As a memo he sent to the in-house reporters
put it, "This week,
two articles . . . appeared which attacked me personally and inferentially
my integrity. In neither was I asked to or afforded an opportunity to
comment on the assertions made in each article.
"In the future, if you are writing an
article which concerns me or attacks me, please have the decency to
call my office and inquire if I have a comment. In all other matters
concerning regular department business, please make requests through
DCPI which is standard practice."
Kelly initially said that the Daily News reporter,
John Marzulli, never called him to request an interview with Timoney
or Bratton for his story. He
later acknowledged Marzulli had indeed requested to interview them. But
Kelly says Bratton vetoed the request and that Marzulli never asked him
about the specific allegations about Timoney, a fact Marzulli denies. "He
knew all about my story," Marzulli says.
Kelly added that the Times reporter, Clifford Krauss, never asked to
speak to Timoney. Krauss declined comment.
Meanwhile, Kelly seems to be between a rock and a hard place. The DCPI
staff has nine new cops, most of whom are inexperienced in public relations.
Phone calls frequently go unanswered. Calls often are not returned. And
Kelly, a veteran government official, as well as a reporter with 20 years
experience, is working seven-day weeks.
The prestige of the department's once glamorous office has also suffered.
Its in-house magazine, Spring 3100, has been removed from its jurisdiction
and returned to the Police Academy. The movie unit, which under Miller
also came under DCPI's purview, has been returned to the Special Operations
Division under the Chief of Patrol.
More recently, DCPI's ambassadorial function has been eclipsed by the
mayoral patronage office at NYPD, Community Affairs, which is now conducting
tours of the building for out-of-state cops and foreigndignitaries. Such
tours had formerly been given by DCPI.
Thinning Skin. Police Commissioner William Bratton
talked tough the day that reports of his officers' beer-fueled Washington,
D.C., bacchanal hit the papers. He promised dismissals, if proof of
an offense was found. But in a few days, he appeared frustrated that
no cops would come forward. And by the end of last week, he angrily
turned on reporters, who had asked him why no officers had come forward.

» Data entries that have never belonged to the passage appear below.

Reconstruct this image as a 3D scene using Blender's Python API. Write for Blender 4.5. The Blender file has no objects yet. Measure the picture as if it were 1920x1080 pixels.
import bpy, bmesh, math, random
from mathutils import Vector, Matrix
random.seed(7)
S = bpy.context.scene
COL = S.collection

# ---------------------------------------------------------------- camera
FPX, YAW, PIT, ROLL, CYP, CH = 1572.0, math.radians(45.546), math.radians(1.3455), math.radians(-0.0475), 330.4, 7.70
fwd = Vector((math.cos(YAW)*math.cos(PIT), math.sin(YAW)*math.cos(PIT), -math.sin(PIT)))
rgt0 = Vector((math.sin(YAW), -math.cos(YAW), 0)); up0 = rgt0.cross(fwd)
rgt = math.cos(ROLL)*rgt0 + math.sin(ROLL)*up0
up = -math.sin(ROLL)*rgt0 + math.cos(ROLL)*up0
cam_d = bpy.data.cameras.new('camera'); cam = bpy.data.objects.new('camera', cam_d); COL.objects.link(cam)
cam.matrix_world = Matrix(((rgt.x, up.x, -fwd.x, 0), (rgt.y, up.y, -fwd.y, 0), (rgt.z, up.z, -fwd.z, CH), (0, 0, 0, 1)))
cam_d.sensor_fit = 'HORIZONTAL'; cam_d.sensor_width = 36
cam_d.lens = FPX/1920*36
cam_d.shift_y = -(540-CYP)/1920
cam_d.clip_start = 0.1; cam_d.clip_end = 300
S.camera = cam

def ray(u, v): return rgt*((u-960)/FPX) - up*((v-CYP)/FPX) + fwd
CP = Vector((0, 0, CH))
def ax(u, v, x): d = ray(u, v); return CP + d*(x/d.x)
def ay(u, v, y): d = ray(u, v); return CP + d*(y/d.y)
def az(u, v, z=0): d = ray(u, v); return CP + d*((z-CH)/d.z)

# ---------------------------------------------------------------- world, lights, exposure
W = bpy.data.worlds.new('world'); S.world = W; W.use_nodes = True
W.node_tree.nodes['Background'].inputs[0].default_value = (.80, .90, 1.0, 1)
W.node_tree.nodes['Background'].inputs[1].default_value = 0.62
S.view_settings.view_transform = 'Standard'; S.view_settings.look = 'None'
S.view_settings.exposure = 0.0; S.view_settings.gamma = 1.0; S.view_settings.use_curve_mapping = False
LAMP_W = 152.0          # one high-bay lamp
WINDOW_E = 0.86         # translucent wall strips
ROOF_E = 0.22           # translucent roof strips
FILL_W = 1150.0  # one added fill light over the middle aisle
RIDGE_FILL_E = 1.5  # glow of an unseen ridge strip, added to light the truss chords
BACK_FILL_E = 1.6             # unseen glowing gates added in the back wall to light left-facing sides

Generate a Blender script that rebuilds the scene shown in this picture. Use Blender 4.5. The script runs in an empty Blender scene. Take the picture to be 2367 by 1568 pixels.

Bratton on May 19, the day reports from Washington
were published in New York: "If it rises to a dischargeable offense and the facts
support that, then I would have no problem moving in that direction," he
said, moments after calling cops "nitwits and morons" and added: "I'm
being polite."
On May 22, speaking about the failure of officers
to come forward to rat on their buddies: "I'm disappointed by
that, but let's be realistic about it. The reality is that that's not
the way it works. It doesn't work in the rest of American society and
it doesn't work with cops."
On May 25, testily responding to reporters' repeated
questions about why no cops were coming forward: "You guys keep harping
on this. Why don't you get off it? You've been on it for a week and half.
They're not talking voluntarily, that's it. So we have an investigation
that's going to go forward. You all have this fixation, and that reporting
on it, day after day after day, nothing is going to change. Wake up and
smell the roses. That's the way it is."